What is doubly demeaning is the double standard of the ICC clearly seen in many instances. One of these instances is where General Augusto Pinochet was indicted for Human Rights violations committed in Chile by a Spanish magistrate Baltasar Garzón on 10 October 1998 and arrested in London six days later and held for a year and a half before finally being released by the British government in March 2000.*

Why did they let him go? What happened to British justice that butchers like Pinochet, who overthrew a democratically elected government of Allende and killed tens of thousands of people, are set free? The likes of Margaret Thatcher came to his defense and advocated for his release. British justice blinked, and they let him go due to: “…poor health and advanced age.”

Before the ICC attempts to clean the criminals of Black Africa, it needs to clean its own image and at least on the surface, appear to be even handed. When criminals like Kissinger, Rumsfeld, Dick Cheney, and George Bush, are walking in freedom, to go after African leaders while still in Public Office, smacks of Colonialism of the past century and of a bygone era.

We should see South Africa’s rebuff of the ICC only as the first step. African leaders now need to proceed to the next step. This calls for setting up African Criminal Court of Justice (ACCoJ) and putting our own house in order. Once the African Union (AU) sets up the ACCoJ, the ICC in Europe at The Hague will have no excuse to enforce the law in Africa. Don’t they have many more and bigger criminals in the rest of the world to keep them busy? We are sure they do.

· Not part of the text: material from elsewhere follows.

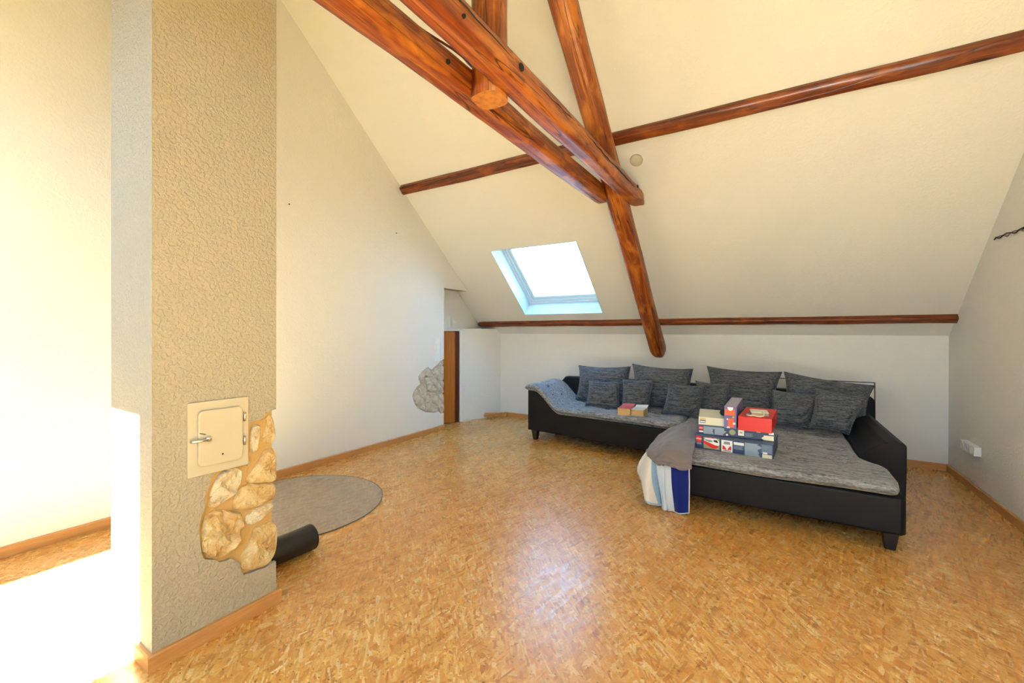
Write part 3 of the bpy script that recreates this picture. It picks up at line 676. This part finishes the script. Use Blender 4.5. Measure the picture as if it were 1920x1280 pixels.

The ACCoJ will then indict and prosecute the likes of al-Bashir and bring them to justice. This will send a clear message to all African leaders to stay within the bounds of the law. All human beings should be equal under the law, and no one should act as if he//she were above the law, – not even a President or a Prime Minister. But more importantly, Europe and the rest of the world will come to see that Africa has taken the responsibility and initiative to clean its own house, to prosecute and try those that break the law, and to punish them at home when found guilty.

In conclusion, we call upon the AU to expeditiously proceed in setting up the ACCoJ. African political leaders suspected of Human Right violations, will then be charged and prosecuted in Africa, tried and defended by African lawyers, and judged by African judges. And when found guilty, they can be punished and/or imprisoned in African prisons.